I've vaguely understood for some time that web pages are written in HTML, styled with CSS, and any other client-side functionality was facilitated by JavaScript (JS). Also, any underlying data are stored in a database (DB) that is manipulated/controlled by a back-end language. Considering I had begun using Python for some data science work at NLSN I decided to build on that experience by learning the Django framework for back-end. Lastly, I'd always been excited to harness the historical narrative of a project that emerges by using version control - Git of course is the most popular and relevant. As I came to discover, Aptana is also suitable for editing shell scripts, although with my current config I can't test them. (I could probably clone my Openshift gears locally as Docker containers but haven't researched that.)

Basic front-end HTML/CSS/JS are easily usable (with some linting even) post-installation.

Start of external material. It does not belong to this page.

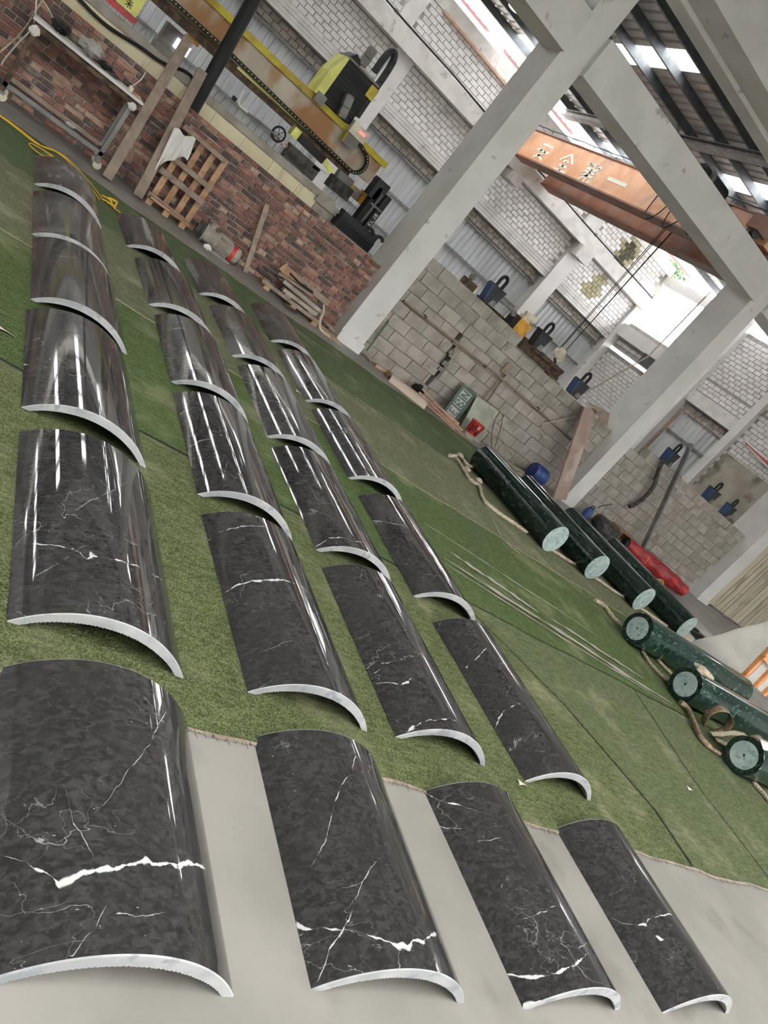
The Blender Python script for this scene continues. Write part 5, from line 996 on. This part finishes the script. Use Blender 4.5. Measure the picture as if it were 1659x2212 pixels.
# ------------------------------------------------------------------ lifting clamps on top of the block wall
def clamp(x, z, label, s=1, blue=True):
    y = 10.95; t = thing('lifting_clamp', label, 'lifting clamp', (x, y, z), rj(.12), 'lifting clamps standing along the wall top')
    m = MB(); m.hexa([Vector(p) * s for p in ((-.1, -.1, 0), (.1, -.1, 0), (.1, .1, 0), (-.1, .1, 0), (-.135, -.1, .3), (.135, -.1, .3), (.135, .1, .3), (-.135, .1, .3))]); m.build('body', MT['clampg'], t, local=True)
    if blue: MB().hexa([Vector(p) * s for p in ((-.118, -.096, .02), (-.102, -.101, .02), (-.102, .1, .02), (-.118, .096, .02), (-.165, -.096, .3), (-.125, -.102, .3), (-.125, .1, .3), (-.165, .096, .3))]).build('blue_side', MT['clampb'], t, local=True)
    MB().box(tuple(Vector((-.145, -.11, .3)) * s), tuple(Vector((.14, .1, .325)) * s)).build('lid', MT['clampg'], t, local=True)
    m = MB(); m.tube([Vector((-.05 + .0, 0, .3)) * s, Vector((-.055, 0, .42)) * s] + [Vector((.005 - .06 * math.cos(q), 0, .44 + .075 * math.sin(q))) * s for q in [.2 + .45 * k for k in range(7)]] + [Vector((.065, 0, .42)) * s, Vector((.06, 0, .3)) * s], .024 * s, 8, flat=1.3); m.build('shackle', MT['black'], t, 60, local=True)
    MB().hexa([Vector(p) * s for p in ((-.03, -.14, .02), (.1, -.14, .02), (.1, -.1, .02), (-.03, -.1, .02), (.0, -.13, .12), (.08, -.13, .12), (.08, -.1, .12), (.0, -.1, .12))]).build('jaw', MT['hang'], t, local=True)
for (px, py), zz, lab, s, b in (((1052, 650), 1.8, 'blue and grey lifting clamp on the wall top, nearest the first column', 1.0, True), ((1158, 742), 1.79, 'grey lifting clamp on the wall top right of the amber winch', .95, False), ((1244, 842), 1.606, 'small blue lifting clamp on the wall top by the second column', .95, True), ((1434, 1000), 1.79, 'blue lifting clamp right of the second column beside the thick hose', .95, True), ((1516, 1088), 1.79, 'blue lifting clamp before the stained rendered wall', .95, True), ((1556, 1118), 1.79, 'rightmost lifting clamp on the block wall', .9, True)):
    clamp(oy(px, py, 10.95).x, zz, lab, s, b)
# winch and rusty rail on the wall top
wx = oy(1118, 690, 11.1).x; t = thing('winch', 'amber winch with a cream motor on top of the block wall', 'winch', (wx, 11.1, 1.8))
MB().box((wx - .02, 11.0, 1.72), (wx + .26, 11.25, 2.02)).build('gear_case', MT['brass'], t); MB().box((wx - .14, 11.02, 1.8), (wx - .02, 11.2, 2.02)).build('dark_panel', MT['black'], t); m = MB(); m.lathe([(.0, 0), (.07, 0), (.075, .04), (.075, .2), (.05, .22), (0, .22)], (wx + .06, 11.12, 2.1), 18, (1, -.2, .1)); m.build('motor', MT['plast'], t, 40); MB().box((wx + .04, 11.05, 2.02), (wx + .2, 11.2, 2.08)).build('motor_base', MT['plast'], t)
m = MB(); m.lathe([(.03, 0), (.055, .01), (.055, .05), (.03, .06)], (wx - .2, 11.05, 1.98), 14, (0, -1, .2)); m.build('chrome_fitting', MT['hang'], t, 40); MB().tube(spline([(wx - .55, 11.02, 1.98), (wx - .35, 11.04, 2.0), (wx - .18, 11.06, 1.99)], 5), .018, 8).build('flexible_hose', MT['hang'], t); MB().box((wx - .4, 11.02, 1.72), (wx + .3, 11.3, 1.78)).build('base_plate', MT['iron'], t)
x0_ = oy(1010, 600, 11.1).x; t = thing('pump', 'small brown pump with a chrome fitting behind the first lifting clamp', 'pump', (x0_, 11.1, 1.8)); MB().box((x0_ - .02, 11.02, 1.72), (x0_ + .2, 11.2, 1.92)).build('body', MT['iron'], t); m = MB(); m.lathe([(.03, 0), (.05, .01), (.05, .06), (.03, .07)], (x0_ + .02, 11.06, 1.96), 12, (0, -1, .3)); m.build('chrome_fitting', MT['hang'], t, 40); MB().box((x0_ + .18, 11.04, 1.8), (x0_ + .26, 11.14, 1.94)).build('white_box', MT['plast'], t)
one(MB().box((7.3, 11.36, 1.76), (9.75, 11.48, 1.84)).box((7.3, 11.39, 1.68), (9.75, 11.45, 1.76)).box((7.3, 11.36, 1.62), (9.75, 11.48, 1.68)).box((7.4, 11.34, 0), (7.5, 11.5, 1.62)).box((9.5, 11.34, 0), (9.6, 11.5, 1.62)), 'steel_beam', 'rusty dark steel beam behind the top of the grey block wall', 'steel beam', MT['iron'])
# ------------------------------------------------------------------ right of the second column
one(MB().tube(spline([oy(*p, 10.72) for p in ((1359, 1094), (1372, 1090), (1395, 1072), (1412, 1050), (1420, 1025), (1428, 1003))] + [oy(1434, 998, 10.82)], 6), .045, 10), 'thick_hose', 'thick dark hose hanging over the block wall beside the leaning post', 'hose', MT['rubber'], 60)
plank('steel_post', 'long grey steel channel leaning on the block wall', Vector((13.75, 10.3, .06)), oy(1494, 958, 10.86), .1, .05, MT['hang'], 'post')
plank('plank', 'tall thin grey plank standing behind the block wall against window', Vector((12.75, 11.4, 0)), oy(1475, 884, 11.5), .09, .03, MT['wood'])
# tyre, box, jug, rubble
c = Vector((12.35, 10.28, .135)); t = thing('tyre', 'dusty old tyre lying behind the third green column', 'tyre', (c.x, c.y, 0), 0)
m = MB(); m.lathe([(.17, -.09), (.2, -.115), (.27, -.12), (.31, -.09), (.325, -.04), (.325, .04), (.31, .09), (.27, .12), (.2, .115), (.17, .09), (.165, 0), (.17, -.09)], c + Vector((0, 0, -.01)), 32, (-.04, -.05, 1)); m.build('tread', MT['rubber'], t, 50)
bx_ = Vector((12.95, 10.55, 0)); t = thing('wooden_box', 'open weathered wooden box on its side behind the tyre', 'box', bx_)
for nm, a, b in (('side', (-.02, -.18, 0), (0, .2, .26)), ('side', (.42, -.18, 0), (.44, .2, .26)), ('bottom', (0, -.18, 0), (.42, .2, .02)), ('top', (0, -.18, .24), (.42, .2, .26)), ('back', (0, .18, .02), (.42, .2, .24))): MB().box(tuple(bx_ + Vector(a)), tuple(bx_ + Vector(b))).build(nm, MT['wood2'], t)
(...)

Getting something like jQuery autocompletion takes more effort. PyDev comes installed as well but to receive automatic updates I re-installed it independently. Similarly, I have coopted Eclipse plugins for Emmet, Django templates, SQL Explorer and Gulp control into my Aptana installation, although with mixed success (I suspect using Aptana as an Eclipse plugin rather than a stand-alone could mitigate some small failures). Aptana itself is made with Ruby, which I also had to install to use Redhat's Openshift command line tools and to use Compass to compile SCSS. (I've had to consciously override my conditioned aversion to entropy many times in this process.)

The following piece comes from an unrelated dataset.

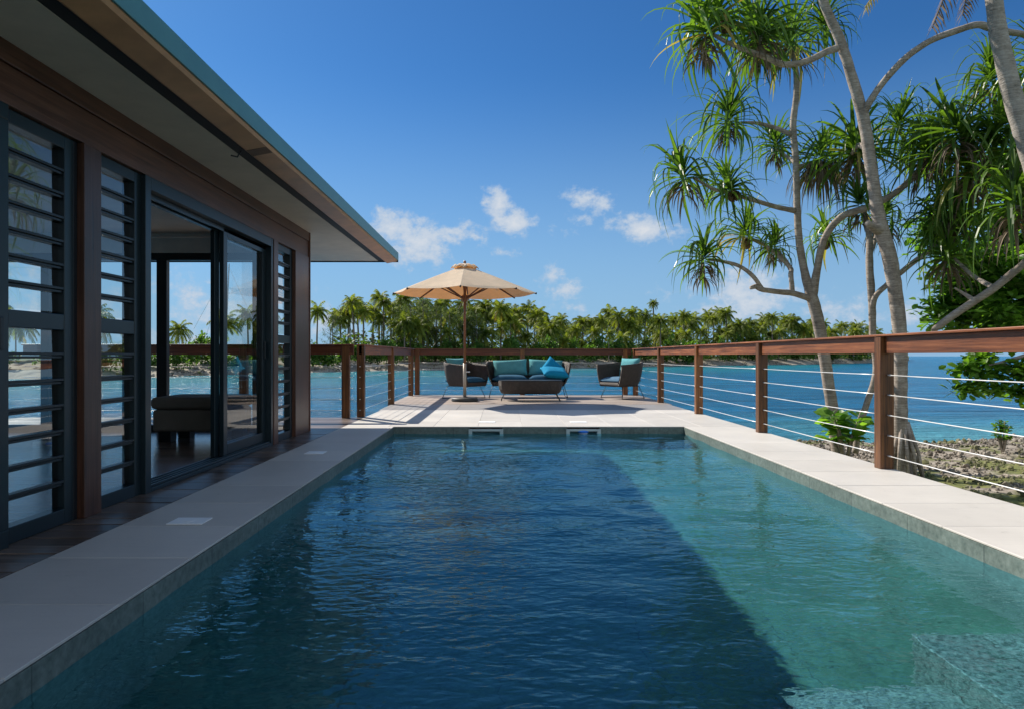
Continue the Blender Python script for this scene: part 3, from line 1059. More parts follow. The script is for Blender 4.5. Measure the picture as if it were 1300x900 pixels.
# curtain gathered behind the near louvres
b = MB()
n = 90
for i in range(n + 1):
    t_ = i / n
    yy = 3.62 + 0.62 * t_
    xx = -3.1 + 0.035 * math.sin(t_ * 75) + 0.01 * math.sin(t_ * 31 + 1)
    b.v += [(xx, yy, 0.05), (xx + 0.01 * math.sin(t_ * 40), yy, 2.4)]
b.a = [0.5] * len(b.v)
b.f = [(2 * i, 2 * i + 2, 2 * i + 3, 2 * i + 1) for i in range(n)]
b.m = [0] * n
cu = b.build('curtain', M['curtain'], smooth=True)
so = cu.modifiers.new('thick', 'SOLIDIFY'); so.thickness = 0.004
tag(cu, 'pale gathered curtain hanging behind the nearest louvred window', 'curtain')

# eaves: soffit, dark strip painted as the gap's shade, gutter, fascia and roof
KI, KO = -2.05, -1.72
MB().box(-8.4, KI, PY0 - 1.0, EAVE, SOF, SOF + 0.03).build('soffit', M['soffit'], house)
b = MB()
b.box(KI + 0.002, KI + 0.125, PY0 - 1.0, EAVE, SOF + 0.002, SOF + 0.03)
b.box(KI - 0.03, KI - 0.001, PY0 - 1.0, EAVE, SOF + 0.031, SOF + 0.06)
b.build('painted_gap_shade', M['dark'], house)
b = MB()   # folded metal gutter: sloping underside and lip
prof = [(KI + 0.126, SOF + 0.03), (KI + 0.126, SOF - 0.025), (KI + 0.15, SOF - 0.040), (KO - 0.03, SOF - 0.012), (KO - 0.012, SOF + 0.005), (KO - 0.012, SOF + 0.06), (KI + 0.14, SOF + 0.06)]
vs = []
for yy in (PY0 - 1.0, EAVE): vs += [(x, yy, z) for x, z in prof]
np_ = len(prof)
b.add(vs, [(i, (i + 1) % np_, (i + 1) % np_ + np_, i + np_) for i in range(np_)] + [tuple(range(np_))[::-1], tuple(range(np_, 2 * np_))])
b.build('gutter', M['gutter'], house, bevel=0.004)
b = MB()   # a rusty patch over the joint of two gutter lengths
pj = [(KI + 0.152, SOF - 0.0425), (KO - 0.030, SOF - 0.0145), (KO - 0.032, SOF - 0.006), (KI + 0.152, SOF - 0.034)]
b.add([(x, yy, z) for yy in (5.06, 5.20) for x, z in pj], [(3, 2, 1, 0), (4, 5, 6, 7)] + [(k, (k + 1) % 4, (k + 1) % 4 + 4, k + 4) for k in range(4)])
b.build('gutter_joint', M['rust'], house)
b = MB()
b.tube([(KI + 0.12, 5.04, SOF - 0.05), (KI + 0.10, 5.02, SOF - 0.10), (KI + 0.07, 4.98, SOF - 0.10)], 0.006, 6)
b.build('gutter_hook', M['frame_dark'], house, smooth=True)
MB().box(KO - 0.01, KO + 0.004, PY0 - 1.0, EAVE + 0.012, SOF + 0.008, SOF + 0.135).build('fascia', M['fascia'], house, bevel=0.003)
b = MB()
b.box(-8.4, KO, EAVE + 0.001, EAVE + 0.02, SOF - 0.02, SOF + 0.13)
b.build('gable_fascia', M['dark'], house)
b = MB()
zr = 3.35
b.add([(KO, PY0 - 1, SOF + 0.137), (KO, EAVE + 0.02, SOF + 0.137), (-5.1, EAVE - 3.4, zr), (-5.1, PY0 - 1, zr), (-8.45, EAVE + 0.02, SOF + 0.137), (-8.45, PY0 - 1, SOF + 0.137)],
      [(0, 1, 2, 3), (1, 4, 2), (2, 4, 5, 3), (3, 5, 0), (0, 5, 4, 1)])
b.build('roof', M['roofm'], house)
# stilts below
for xx in (-7.2, -5.0, -2.7):
    for yy in (0.5, 4.5, 8.4): MB().box(xx - 0.08, xx + 0.08, yy - 0.08, yy + 0.08, -1.9, -0.301).build('stilt', M['post'], house)

# ottoman bench inside, by the gable window
ob = thing('bench', 'dark cushioned bench on block feet inside the open sliding door', 'bench', (-3.43, 7.85, 0))
c0 = wloc(ob)
b = MB().box(-3.86, -3.00, 7.52, 8.18, 0.12, 0.36)
b.build('base', M['ottoman'], ob, bevel=0.03, seg=3)
b = MB().box(-3.88, -2.98, 7.50, 8.20, 0.365, 0.50)
b.build('cushion', M['ottoman'], ob, bevel=0.05, seg=4)
for xx in (-3.74, -3.12):
    for yy in (7.62, 8.08):
        MB().box(xx - 0.07, xx + 0.07, yy - 0.07, yy + 0.07, 0.001, 0.125).build('foot', M['frame_dark'], ob, bevel=0.005)

# ------------------------------------------------------------------ railings
RT, RB = 1.13, 0.972
CZ = (0.115, 0.285, 0.455, 0.625, 0.792)


def railing(label, a, b_, posts, axis, side=1, cap_over=0.0):
    """timber rail on posts with five tensioned wires; a, b_ end points on plan"""
    a, b_ = Vector((*a, 0)), Vector((*b_, 0))
    d = (b_ - a).normalized()
    e = thing('deck_railing', label, 'railing', (a + b_) / 2, group='timber railings around the pool terrace')
    m_ = M['rail_y'] if axis == 'y' else M['rail_x']
    L = (b_ - a).length
    cuts = [0.0] + sorted(p for p in posts if 0.08 < p < L - 0.08) + [L]
    rb_ = MB()
    for i in range(len(cuts) - 1):
        s_, t_ = cuts[i] + (0.055 if i else 0), cuts[i + 1] - (0.055 if i < len(cuts) - 2 else 0)
        rb_.bar(a + d * s_ + Vector((0, 0, (RT + RB) / 2 - 0.009)), a + d * t_ + Vector((0, 0, (RT + RB) / 2 - 0.009)), 0.048, RT - RB - 0.018, var=random.random())
    rb_.build('rail_beam', m_, e, bevel=0.004)
    cp_ = MB()
    cp_.bar(a - d * cap_over + Vector((0, 0, RT - 0.008)), b_ + d * cap_over + Vector((0, 0, RT - 0.008)), 0.13, 0.018, var=random.random())
    cp_.build('cap_rail', m_, e, bevel=0.004)
    for p in posts:
        c_ = a + d * p
        hw = (0.055, 0.055)
        MB().box(c_.x - 0.058, c_.x + 0.058, c_.y - 0.05, c_.y + 0.05, 0.001, RT - 0.018, random.random()).build('post', M['post'], e, bevel=0.005)
    for z in CZ:
        w_ = MB()
        cc = [0.0] + sorted(posts) + [L]
        for i in range(len(cc) - 1):
            s_, t_ = cc[i], cc[i + 1]
            if t_ - s_ < 0.2: continue
            n = 6
            pts = []
            for k in range(n + 1):
                q = k / n
                pts.append(a + d * (s_ + (t_ - s_) * q) + Vector((0, 0, z - 0.004 * 4 * q * (1 - q))))
            w_.tube(pts, 0.0042, 6)
        for p in posts:
            for sg in (-1, 1):
                q = a + d * (p + sg * 0.052) + Vector((0, 0, z))
                q2 = a + d * (p + sg * 0.105) + Vector((0, 0, z))
                w_.tube([q, q2], 0.0065, 6)
        w_.build('wire', M['steel'], e, smooth=True)
    return e


railing('long timber and wire railing on the sunlit side of the pool towards the trees', (3.24, -1.6), (3.24, 16.76), [1.8, 4.62, 7.40, 10.14, 12.88, 15.6, 18.25], 'y')
railing('timber and wire railing across the far end of the terrace behind the sofa', (-2.20, 16.82), (3.17, 16.82), [0.10, 2.69, 5.22], 'x')
railing('short timber and wire railing along the left of the terrace behind the umbrella', (-2.21, 10.62), (-2.21, 16.74), [0.05, 2.93, 5.85], 'y')
railing('timber and wire railing on the walkway behind the villa, seen through its windows', (-7.4, 10.56), (-2.30, 10.56), [1.75, 3.4, 4.98], 'x')

# ------------------------------------------------------------------ umbrella
UX, UY = -0.80, 14.45
um = thing('umbrella', 'open cream octagonal sun umbrella on a wooden pole', 'umbrella', (UX, UY, 0))
MB().lathe([(0.275, 0.001), (0.285, 0.02), (0.275, 0.065), (0.25, 0.08), (0.06, 0.085), (0.055, 0.10)], (UX, UY, 0), 32).build('base', M['basem'], um, smooth=False, bevel=0.004)
MB().tube([(UX, UY, 0.10), (UX, UY, 0.80)], 0.036, 14).build('sleeve', M['polemetal'], um, smooth=True)
b = MB()
b.tube([(UX + 0.036, UY - 0.02, 0.62), (UX + 0.085, UY - 0.03, 0.62)], 0.012, 8)
b.lathe([(0.004, 0), (0.024, 0.002), (0.024, 0.02), (0.004, 0.022)], (UX + 0.09, UY - 0.03, 0.61), 10)
b.build('clamp_knob', M['steel'], um)
MB().tube([(UX, UY, 0.80), (UX, UY, 2.84)], 0.029, 14).build('pole', M['polewood'], um, smooth=True)
URAD, UZR, UZT = 1.51, 2.28, 2.86


def ucorner(k, r=1.0, dz=0.0):
    a = R(-90 + 45 * k)
    return Vector((UX + URAD * r * math.cos(a), UY + URAD * r * math.sin(a), UZT + (UZR - UZT) * r ** 1.06 + dz))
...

By the time I'd been through a tutorial or two and had pilfered enough codepens for my own base design I had started to get a sense of how it all really works implementationally. I had a better sense of the archetypal problems and the varied approaches to solving them. Wanting to see how far I could go for free I settled on an Openshift account for deploying, which revealed a blindspot I had for handling my staticfiles. Django's included development server was easy to execute from Aptana's Run/Debug commands (after configuring my projects to match with their venv interpreters) but bypassed the difficulty of handling staticfiles in a production setting. Beneficially, Openshift comes with simple cron and action_hook functionality - so pinging my sitemap to search engines and syncing local DB changes to production is trivially easy.

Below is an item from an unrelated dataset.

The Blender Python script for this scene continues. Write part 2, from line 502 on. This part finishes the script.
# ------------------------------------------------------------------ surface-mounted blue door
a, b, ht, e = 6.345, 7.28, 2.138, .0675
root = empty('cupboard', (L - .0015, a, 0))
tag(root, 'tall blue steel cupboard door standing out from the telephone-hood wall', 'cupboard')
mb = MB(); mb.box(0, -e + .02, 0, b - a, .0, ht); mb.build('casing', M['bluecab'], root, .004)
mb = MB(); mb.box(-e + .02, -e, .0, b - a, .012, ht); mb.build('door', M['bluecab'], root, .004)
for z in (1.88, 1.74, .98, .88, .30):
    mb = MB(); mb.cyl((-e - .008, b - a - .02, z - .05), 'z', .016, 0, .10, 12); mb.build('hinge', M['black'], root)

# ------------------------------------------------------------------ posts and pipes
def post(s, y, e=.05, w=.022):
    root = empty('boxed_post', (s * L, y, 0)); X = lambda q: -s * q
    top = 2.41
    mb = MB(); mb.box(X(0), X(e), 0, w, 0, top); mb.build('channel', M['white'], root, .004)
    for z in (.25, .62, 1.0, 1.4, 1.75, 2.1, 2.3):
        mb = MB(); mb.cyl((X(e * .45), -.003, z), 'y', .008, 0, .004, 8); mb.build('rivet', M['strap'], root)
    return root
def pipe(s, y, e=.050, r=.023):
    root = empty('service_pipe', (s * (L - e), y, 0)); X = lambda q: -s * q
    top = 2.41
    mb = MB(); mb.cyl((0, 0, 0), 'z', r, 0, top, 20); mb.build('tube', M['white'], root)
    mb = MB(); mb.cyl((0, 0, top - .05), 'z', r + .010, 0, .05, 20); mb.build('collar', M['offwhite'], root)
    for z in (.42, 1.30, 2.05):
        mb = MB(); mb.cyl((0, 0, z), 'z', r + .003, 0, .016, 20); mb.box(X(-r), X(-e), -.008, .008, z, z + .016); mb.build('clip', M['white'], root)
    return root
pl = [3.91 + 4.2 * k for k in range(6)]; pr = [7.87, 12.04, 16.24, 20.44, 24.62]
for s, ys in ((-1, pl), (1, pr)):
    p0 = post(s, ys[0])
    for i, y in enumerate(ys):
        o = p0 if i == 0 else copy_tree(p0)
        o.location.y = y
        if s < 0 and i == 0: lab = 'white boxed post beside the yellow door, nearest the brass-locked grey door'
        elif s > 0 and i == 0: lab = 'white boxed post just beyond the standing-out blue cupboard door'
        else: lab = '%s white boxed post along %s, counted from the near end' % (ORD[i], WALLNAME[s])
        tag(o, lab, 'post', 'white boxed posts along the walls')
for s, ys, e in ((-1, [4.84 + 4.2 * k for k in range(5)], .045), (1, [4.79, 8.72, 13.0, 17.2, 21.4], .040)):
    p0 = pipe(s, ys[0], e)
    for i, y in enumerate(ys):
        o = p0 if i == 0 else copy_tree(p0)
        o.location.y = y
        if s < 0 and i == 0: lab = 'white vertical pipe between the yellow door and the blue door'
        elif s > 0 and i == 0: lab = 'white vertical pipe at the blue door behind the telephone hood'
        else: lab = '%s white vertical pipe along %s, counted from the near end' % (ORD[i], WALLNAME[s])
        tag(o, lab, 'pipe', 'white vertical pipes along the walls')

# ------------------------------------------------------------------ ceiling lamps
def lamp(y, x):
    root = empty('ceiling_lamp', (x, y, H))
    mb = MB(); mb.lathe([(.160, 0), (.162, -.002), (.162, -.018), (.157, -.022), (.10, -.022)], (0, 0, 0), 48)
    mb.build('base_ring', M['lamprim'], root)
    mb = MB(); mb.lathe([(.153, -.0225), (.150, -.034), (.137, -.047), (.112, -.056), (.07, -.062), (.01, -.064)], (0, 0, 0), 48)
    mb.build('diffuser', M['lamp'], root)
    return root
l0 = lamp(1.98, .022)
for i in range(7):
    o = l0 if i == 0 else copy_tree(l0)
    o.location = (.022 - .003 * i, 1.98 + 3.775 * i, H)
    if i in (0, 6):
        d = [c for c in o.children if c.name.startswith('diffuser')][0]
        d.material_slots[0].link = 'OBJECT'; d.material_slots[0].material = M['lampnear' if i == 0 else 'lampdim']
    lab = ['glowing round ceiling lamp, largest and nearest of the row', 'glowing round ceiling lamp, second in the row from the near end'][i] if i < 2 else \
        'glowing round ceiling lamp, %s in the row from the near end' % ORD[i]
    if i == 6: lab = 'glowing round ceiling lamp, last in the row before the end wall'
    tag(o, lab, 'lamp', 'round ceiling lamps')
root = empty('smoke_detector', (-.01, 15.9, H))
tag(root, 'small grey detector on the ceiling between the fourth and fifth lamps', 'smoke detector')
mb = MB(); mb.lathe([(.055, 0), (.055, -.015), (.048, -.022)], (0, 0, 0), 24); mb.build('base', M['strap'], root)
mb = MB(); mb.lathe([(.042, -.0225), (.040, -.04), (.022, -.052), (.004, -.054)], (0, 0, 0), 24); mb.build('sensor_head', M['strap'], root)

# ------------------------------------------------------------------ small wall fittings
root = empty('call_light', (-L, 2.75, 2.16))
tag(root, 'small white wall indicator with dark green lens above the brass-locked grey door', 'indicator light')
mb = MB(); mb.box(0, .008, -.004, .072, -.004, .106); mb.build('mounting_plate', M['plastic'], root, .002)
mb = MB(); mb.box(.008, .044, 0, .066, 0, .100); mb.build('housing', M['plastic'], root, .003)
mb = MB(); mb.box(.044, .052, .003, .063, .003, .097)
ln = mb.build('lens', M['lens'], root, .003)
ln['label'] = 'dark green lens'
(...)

In the end I came up with a base HTML template for most of the site, a few more for individual posts, a post list, an about page, and basic HTTP error codes. Openshift gears only have 1 gig disk space so I started out with a lightweight SQLite DB. I write posts as HTML in the DB locally with any ad-hoc styling inline. URLs reference posts by a random 6-char alphanumeric hash and a title slug. The slug is generated on the fly by the server and never copied to the DB; I decided they reside better in browser histories and search engine results (change anything about the slug but the hash and the server will redirect you to the post with the corrected slug). The random hash also functions well as a unique identifier to link my posts to their comments on Disqus.

Wanting to get a handle on D3 I used it with JS to generate my background animation. Despite some effort it is a massive resource hog, although I have yet to load anything D3 with animation (whether on bl.ocks or elsewhere online) that didn't immediately max out one of my CPU cores. For that reason I included the button on the top right to stop or restart the animation, but I wanted that mechanism to persist between visits which lead to dropping a cookie to track the animation status, which I also handled with JS. A few minor button-click actions were handled with jQuery, otherwise all JS is vanilla or D3 syntax. I definitely found JS the least straightforward to work with; writing and linting code in Aptana, Gulp watching, bundling, and uglifying files on save, reloading the page in my browser, and finally checking/manipulating the code in the developer tools to see what's wrong.

A middleware parses client user agent strings and serve one of two stylesheets; one for the classic desktop experience and another for touch-capable devices. Icons appear in the bottom left of the footer depicting the results of user agent (device, OS, browser) detection. I require Pure.css in my Compass configuration to make the layout responsive. Compass/SCSS was most valuable refactoring the codepen I used for my sliding social nav section; being able to use mixins for all of the different browser prefixes actually made it readable. Realizing more generally the importance of minimizing the number and size of requests from my server I installed Node.js to run Gulp locally, which I used to watch my static asset folders, control Compass for compiling my SCSS into a single unified stylesheet and to similarly concatenate and minify/uglify my JS. Lastly, style-wise, I made post content the only selectable content on the page (hit CTRL+A and note how only important stuff gets highlighted), and added a print style that similarly excludes content outside the post and also appends a QR code with the page URL to the bottom (do a print preview on this page to see it.)

Knowing what I do now and considering the lightweight nature of the content the site hosts and how it handles virtually no user input, I've clearly over-engineered it. If I were to do it again and never build another thing, I probably would've gone with a static site framework like Jekyll on my free GitHub page. Looking back now it seems impossible that a simple site could have taken a few months but that's overlooking all of the hours of research and troubleshooting it takes to get things to work in the absence of experience. Moreover anytime something doesn't work - every time I followed the steps in a tutorial and got an error that author didn't and was forced to wrestle with issues that they didn't, almost always I end up searching online and going through a few more clicks to narrow results to those within the past year because stackoverflow results from 3-7 years ago are either irrelevant or worse, misleading. It is true that unlike audio engineers who work with the semi-objective criteria of how things sound and tend to guard their knowledge as trade secrets, programmers/developers seem eager to tell anyone who will load their page how they work - however, it seems with the size and level of participation of that audience it makes for an excessively dynamic body of knowledge that's still hard to pin down, still elusive in its amorphousness.

In conclusion - I write HTML/SCSS/JS/Python in Aptana, Gulp watch runs in the background to compile my SCSS and unify my front-end assets, I run/debug the Django dev server from Aptana to check the site, and when satisfied I Git push my code to my Openshift deployment from Aptana as well. I'll use Vim and other command-line tools via Putty on the server-side once deployed, but for the most part stay exclusively in my IDE. Had I easily found a way to run code from within Atom editor I may have used it instead of Aptana - I do miss the ability from RStudio to simply select some code and CTRL+ENTER to run it in the interpreter, and I do think the context help leaves a bit to be desired. If I am to continue learning I imagine the next area to spend some time is on a JS framework with a virtual DOM to couple with D3 for quick data visualizations.

I'm happy to answer specific questions about how I did anything here, and eager to accept any criticism about the design or features.